Wait, Those Don't Look Like the TOENAIL Clippers
I'm One-dering What Happened to the Rest of My Smokestack!
Please Stop Saying How Cute It Looks All Little and Waggly
I was reminded of the evite-to-the-bris query because I just received a bat mitzvah invitation. Though the invite itself was still of the old school printed-and-stuck-in-the-post persuasion, instead of an RSVP card, there was a request to RSVP to [common Jewish girl's name]batmitzvah@gmail.com.
Suddenly I understood why every few years a new web-based email catches on. So that the Jews can each have their unique simcha RSVP addresses.
Rachelbatmitzvah@aol.com - that was probably taken back during the Clinton administration.
Shoshonabatmitzvah@hotmail.com - can you get more Windows98?
Devorahbatmitzvah@yahoo.com - been there, davened that.
Still, it's a little weird to see my 3000 year old religion suddenly become trendy. Inspired by the bat mitzvah invitation, I googled Nachamu, the first word of the
haftorah I chanted back in the day (Nachamu means "Comfort" in Hebrew, although my mother insisted it meant "Again" in Yiddish as she nagged me to practice it over and over again . . . thus proving that to a true Jewish mother, comfort and nagging — same thing).
Gawky thirteen year old me, as I Nachamu-ed and Nachamu-ed through the summer of 1981, could I ever have imagined that my very bat mitzvah day would end up appropriated by the most Catholic of icons?
No, I don't mean Mother Teresa.
I mean
the Material Girl.
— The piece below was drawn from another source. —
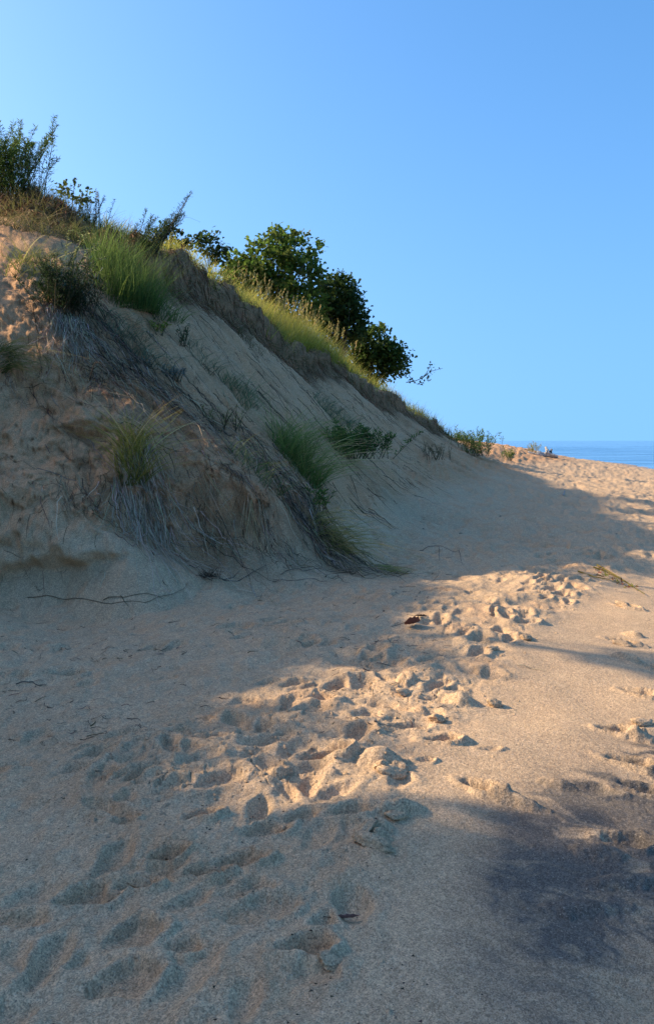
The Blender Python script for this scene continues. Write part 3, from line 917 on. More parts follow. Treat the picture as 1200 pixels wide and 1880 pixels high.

Whom none of us had ever heard of back when I was heading to the bima.
Think of it, a headline so improbable the supermarket tabloids wouldn't even print it:
My Bat Mitzvah Saved Madonna's Marriage!
Er, except it turns out, the Madonna-Guy Ritchie marriage was about as saved as ... well, as my squeeze the Cheez's Born-Again mother thinks my soul is.
Back when I was thirteen, the name Madonna referred to someone who wasn't so much Like a Virgin as, well, THE Virgin. And if being Catholic wasn't particularly fun on a date, being Jewish was even worse. Jew=nebbishe neurotic Woody Allen.
Now, in a flash like a bris evite swooping through the internets, we are cool.
One minute you're Jonathan Stuart Leibowitz, a kid who plays the French Horn in your New Jersey high school band (What, you couldn't get nerdier than that? Had little Davey Hershkowitz nabbed the last tuba in the band room? Or did you figure this was the only way to get your pubescent lips and French in the same sentence?). The next thing you know, you are being called
the sexiest man alive.
Forget a black man is president.
A Jewish man is sexy!
That, my friends, is an historic occasion.
Or as we like to call it, a miracle.
The sort of miracle that really does make you want to Welcome Moshiach With Acts of Loving Kindness.
(If you didn't get that joke, or any of the other bits of Jew humor herein, please don't feel bad. Me, I am a Jew, and a humorist, and I still didn't get the evite to the bris. I guess feeling like you're missing something is the essence of Jewish identity. Right down to the foreskin).